しかし、痛みはあったのかもしれない。83分の3失点目のシーンで、市原は相手FW呉屋大翔に空中戦で競り負けている。足の痛みではなくポジショニングに問題があったのかもしれないが、いつもの彼なら跳ね返しておかしくない場面だった。そして、ここでクリアできていれば3失点目はなかった。
左SBでフル出場した下口稚葉は、「正直みんな足にきていて、足がつっている選手も多かった」と明かした。自身も「80分くらいにつっていた」という。プレーオフ準決勝という特別な緊張感のなかで、選手たちは知らず知らずのうちに疲弊していったのだろう。
主力級を何人も欠いていた。CBでキャプテンのガブリエウはシーズン途中に戦列を離れ、GK笠原昂史と右SB茂木力也がシーズン最終盤にケガで離脱した。そしてこの日は、リーグ戦7得点の豊川、同6得点のオリオラ・サンデーが不在だった。
それでも3点を先行して、決勝戦へ近づいたのだ。

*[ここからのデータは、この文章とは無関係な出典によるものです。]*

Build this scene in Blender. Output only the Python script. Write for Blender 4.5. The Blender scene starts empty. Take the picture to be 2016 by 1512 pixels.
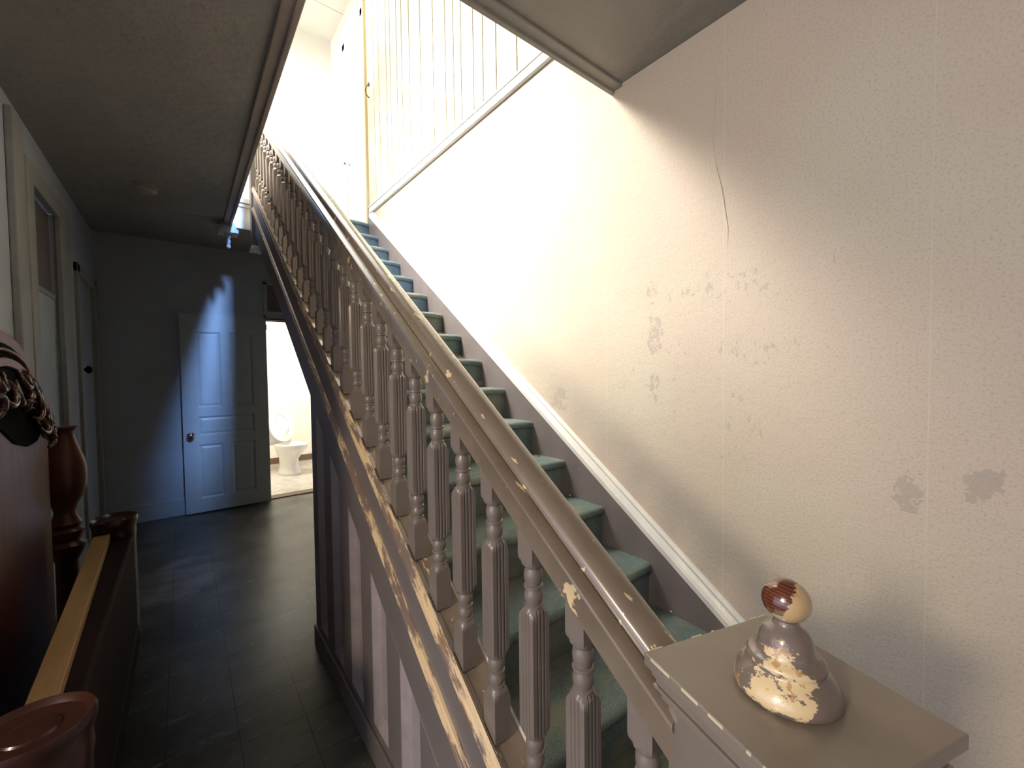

J2復帰1シーズン目の歩みとしては評価できるものだが、J1昇格の黄金の好機を逃した事実は重い。
後半のRB大宮は、アルトゥール・シルバが決めた3点目の1本しかシュートを放っていない。そして、失点後にゲームを落ち着かせられない課題が、この日も露呈してしまった。3対0から3対4に引っ繰り返され“フクアリの悲劇”に、必然の側面があったのも事実だ。